Dengan senjata yang bernama Kodhi’ Crangcang tersebut Kek
Lesap merasa mampu melawan Kompeni Belanda yang telah menguasai para bupati di
seluruh Madura. Lagipula ia tidak merasa khawatir melawan senjata Kiai Nenggala
milik ayahnya. Setelah Kek Lesap turun dari pertapaannya, ia mempengaruhi
penduduk Guluk-guluk dan sekitarnya untuk menyerang Kompeni Belanda dan Keraton
Sumenep.
Kek Lesap Menguasai Keraton Sumenep (Kisah Pamekasan)

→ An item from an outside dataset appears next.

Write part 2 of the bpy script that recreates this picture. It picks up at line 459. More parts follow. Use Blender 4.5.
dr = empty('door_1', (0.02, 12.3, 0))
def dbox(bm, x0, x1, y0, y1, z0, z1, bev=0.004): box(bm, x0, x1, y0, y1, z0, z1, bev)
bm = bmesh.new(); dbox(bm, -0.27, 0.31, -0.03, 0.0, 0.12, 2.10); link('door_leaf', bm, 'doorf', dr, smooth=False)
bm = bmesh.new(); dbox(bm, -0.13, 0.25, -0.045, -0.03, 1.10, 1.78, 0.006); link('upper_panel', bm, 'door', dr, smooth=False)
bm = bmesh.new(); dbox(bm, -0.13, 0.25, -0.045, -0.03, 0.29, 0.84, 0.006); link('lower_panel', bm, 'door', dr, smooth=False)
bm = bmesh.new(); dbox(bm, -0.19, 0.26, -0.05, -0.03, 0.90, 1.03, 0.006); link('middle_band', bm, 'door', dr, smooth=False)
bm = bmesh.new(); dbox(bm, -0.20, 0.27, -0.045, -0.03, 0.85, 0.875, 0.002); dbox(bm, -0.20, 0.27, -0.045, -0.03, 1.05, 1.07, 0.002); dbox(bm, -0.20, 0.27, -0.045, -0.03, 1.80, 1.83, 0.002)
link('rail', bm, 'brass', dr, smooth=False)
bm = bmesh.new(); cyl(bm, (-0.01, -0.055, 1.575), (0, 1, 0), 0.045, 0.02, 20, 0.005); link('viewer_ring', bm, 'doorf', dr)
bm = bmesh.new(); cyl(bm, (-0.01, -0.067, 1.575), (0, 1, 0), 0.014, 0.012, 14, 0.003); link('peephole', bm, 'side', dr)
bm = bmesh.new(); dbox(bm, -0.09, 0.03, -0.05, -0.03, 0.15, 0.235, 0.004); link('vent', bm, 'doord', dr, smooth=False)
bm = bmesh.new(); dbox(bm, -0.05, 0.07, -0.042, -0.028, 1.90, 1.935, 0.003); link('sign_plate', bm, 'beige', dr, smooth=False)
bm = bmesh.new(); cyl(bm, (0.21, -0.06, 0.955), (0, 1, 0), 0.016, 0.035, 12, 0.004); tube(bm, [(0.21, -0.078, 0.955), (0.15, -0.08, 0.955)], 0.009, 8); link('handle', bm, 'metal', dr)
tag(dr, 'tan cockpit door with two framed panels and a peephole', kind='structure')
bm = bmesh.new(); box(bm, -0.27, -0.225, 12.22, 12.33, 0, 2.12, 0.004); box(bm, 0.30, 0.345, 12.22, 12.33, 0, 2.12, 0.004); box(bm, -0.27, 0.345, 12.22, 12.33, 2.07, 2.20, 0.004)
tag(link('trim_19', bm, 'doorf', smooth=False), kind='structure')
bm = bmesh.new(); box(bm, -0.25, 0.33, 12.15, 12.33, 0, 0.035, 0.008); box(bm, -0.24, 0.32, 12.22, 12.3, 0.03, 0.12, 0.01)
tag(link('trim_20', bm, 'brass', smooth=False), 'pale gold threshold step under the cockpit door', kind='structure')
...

Mendengar maksud Kek Lesap itu, Raden Alza yang
bergelar Pangeran Cokronegoro III, yaitu Raja Sumenep merasa khawatir
untuk melawannya. Oleh karena itu, ia lari meloloskan diri (lolos bahasa
Madura) untuk meminta perlindungan kepada Kompeni Belanda di Surabaya. Lolosnya
itulah yang menyebabkan ia terkenal dengan sebutan Pangeran Lolos.
Di Sumenep tidak ada perlawanan sedikit pun, sehingga Kek
Lesap dapat menguasai Keraton Sumenep dengan mudah. Peristiwa ini terjadi pada
tahun 1750. Dari laporan Raden Alza itu, kompeni Belanda mengetahui bahwa Kek
Lesap telah memberontak terhadap kekuasaannya. Oleh karena itu, seluruh
kekuatan kompeni Belanda di pusatkan di Madura Barat.

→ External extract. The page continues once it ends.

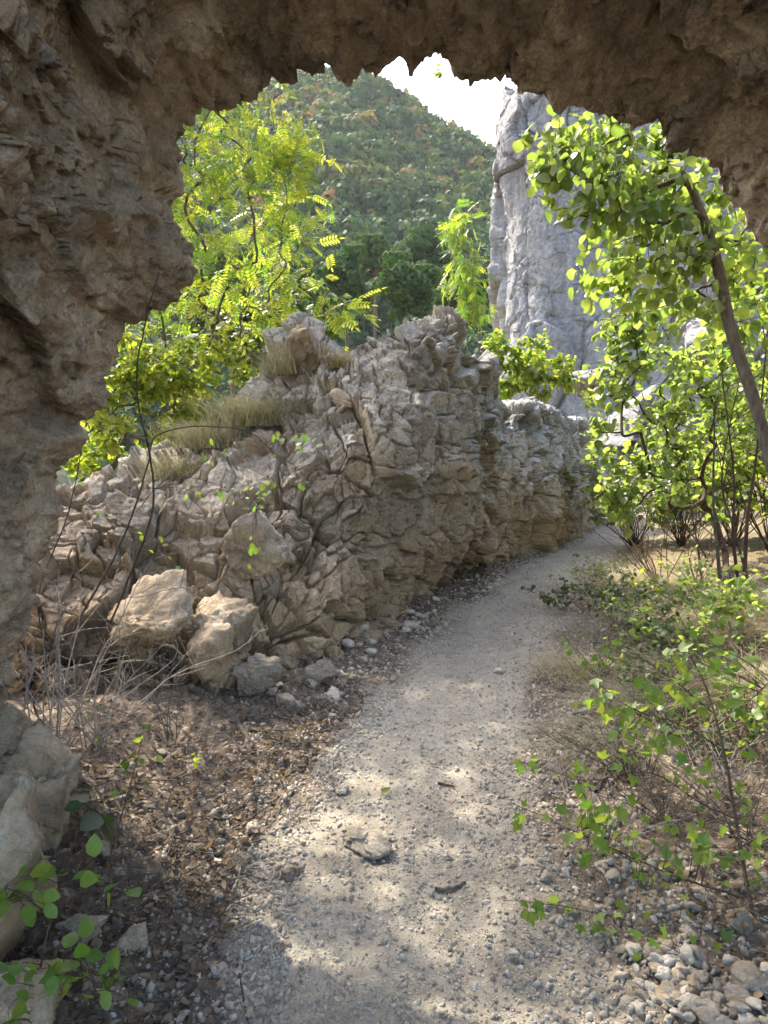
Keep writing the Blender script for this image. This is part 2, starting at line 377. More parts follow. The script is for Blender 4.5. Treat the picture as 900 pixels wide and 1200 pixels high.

Dari Sumenep, keesokan harinya pasukan Kek Lesap menuju ke
arah barat. Kebetulan bupati Adikoro IV sedang pergi melaporkan ke
Semarang dan dalam perjalanan pulang, ia singgah di rumah mertuanya, yaitu
Pangeran Cakraningrat V. Ia hanya berpesan kepada patihnya yang bernama Raden
Ashar, agar memberitahukan kepada mertuanya bahwa daerah kekuasaan Raden Alza
telah ditaklukkan. Dari pesan (bahasa Jawa: wekasan) inilah agaknya kata Pawekasan
menjadi Pamekasan.
Nyi Banu Menikah Dengan Ki Ario Pramono
Kembali kepada cerita mengenai Nyi Banu, ratu rupawan yanga
memerintah Pamekasan itu, banyak menarik perhatian penguasa di Pulau Madura.

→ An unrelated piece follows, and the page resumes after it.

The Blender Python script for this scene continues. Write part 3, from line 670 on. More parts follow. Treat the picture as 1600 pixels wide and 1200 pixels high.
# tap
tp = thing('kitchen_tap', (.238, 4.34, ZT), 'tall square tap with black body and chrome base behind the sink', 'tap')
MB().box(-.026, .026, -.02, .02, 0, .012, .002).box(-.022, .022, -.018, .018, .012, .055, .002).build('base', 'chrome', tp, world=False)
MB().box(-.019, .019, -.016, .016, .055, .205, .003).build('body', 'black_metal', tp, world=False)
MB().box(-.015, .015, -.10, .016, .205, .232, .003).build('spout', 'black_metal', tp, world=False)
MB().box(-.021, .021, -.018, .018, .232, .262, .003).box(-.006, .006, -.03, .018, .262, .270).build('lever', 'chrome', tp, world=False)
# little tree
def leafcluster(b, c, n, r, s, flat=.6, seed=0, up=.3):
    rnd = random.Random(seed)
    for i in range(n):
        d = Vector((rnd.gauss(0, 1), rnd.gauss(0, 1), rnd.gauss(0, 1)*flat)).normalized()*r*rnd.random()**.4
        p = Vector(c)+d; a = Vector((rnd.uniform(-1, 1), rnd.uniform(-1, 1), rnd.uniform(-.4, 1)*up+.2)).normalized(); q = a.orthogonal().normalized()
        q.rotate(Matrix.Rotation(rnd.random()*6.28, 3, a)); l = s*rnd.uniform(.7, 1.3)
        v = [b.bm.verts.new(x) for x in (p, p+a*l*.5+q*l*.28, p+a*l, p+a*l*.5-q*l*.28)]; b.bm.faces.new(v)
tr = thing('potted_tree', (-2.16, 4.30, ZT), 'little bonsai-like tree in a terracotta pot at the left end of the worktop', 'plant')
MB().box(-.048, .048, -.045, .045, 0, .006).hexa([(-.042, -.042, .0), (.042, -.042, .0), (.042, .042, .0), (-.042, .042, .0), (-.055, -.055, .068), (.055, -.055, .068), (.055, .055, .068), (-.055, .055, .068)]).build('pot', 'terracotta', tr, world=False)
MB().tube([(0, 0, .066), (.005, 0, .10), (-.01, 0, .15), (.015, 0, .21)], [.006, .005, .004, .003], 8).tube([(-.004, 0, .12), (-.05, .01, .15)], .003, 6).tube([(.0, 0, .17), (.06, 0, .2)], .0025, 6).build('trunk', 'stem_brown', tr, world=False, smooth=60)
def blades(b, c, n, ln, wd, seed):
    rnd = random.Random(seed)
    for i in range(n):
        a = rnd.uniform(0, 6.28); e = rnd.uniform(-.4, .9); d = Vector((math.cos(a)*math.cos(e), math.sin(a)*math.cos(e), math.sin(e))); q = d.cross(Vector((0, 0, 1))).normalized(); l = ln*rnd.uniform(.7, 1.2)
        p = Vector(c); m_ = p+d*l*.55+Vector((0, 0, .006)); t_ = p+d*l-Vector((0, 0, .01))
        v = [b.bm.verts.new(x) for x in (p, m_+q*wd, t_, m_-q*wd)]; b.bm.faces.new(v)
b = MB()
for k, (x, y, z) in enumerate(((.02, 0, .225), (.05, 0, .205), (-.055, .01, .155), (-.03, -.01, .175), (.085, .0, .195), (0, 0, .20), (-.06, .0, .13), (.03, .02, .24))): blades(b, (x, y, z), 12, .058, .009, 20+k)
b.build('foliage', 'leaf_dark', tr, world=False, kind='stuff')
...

Mereka ingin mempersunting Nyi Banu untuk menjadi isteri. Padahal sejak Nyi
Banu masih remaja, hatinya sudah terpikat oleh Ki Ario Pramono, yaitu Kami Tuwo
di Madegan, Keraton Sampang.
Begitu juga dengan Ki Ario Pramono, meskipun banyak gadis
yang mendekati untuk memikatnya, ia tidak menghiraukannya. Bagi Ki Ario
Pramono, hanya Nyi Banulah yang menjadi idaman hatinya, hingga akhirnya mereka
menjadi suami isteri. Pesta perkawinan Nyi Banu dan Ki Ario Pramono berlangsung
selama 40 hari 40 malam.
Rakyat Pamekasan sangat bergembira karena junjungannya sudah
mempunyai pendamping setia untuk bersama-sama memimpin Keraton Pamekasan dan
Madegan. Perkawinan Nyi Banu dan Ki Ario Pramono rupanya juga berfungsi
memperkuat kedudukan Dinasti Majapahit di Madura.
Semasa Nyi Banu bersama Ki Ario Pramono memerintah,
terjadilah peristiwa yang menggelisahkan keturunan Majapahit yang ada di
Madura, karena Kerajaan Majapahit runtuh. Mahkota kerajaannya diboyong ke
Mataram. Meski demikian, semua penguasa di Madura termasuk Ratu Nyi Banu dan Ki
Ario Pramono tidak mau tunduk kepada Mataram. Hal ini kelak mengakibatkan
hancurnya wangsa (dinasti) Majapahit di Madura.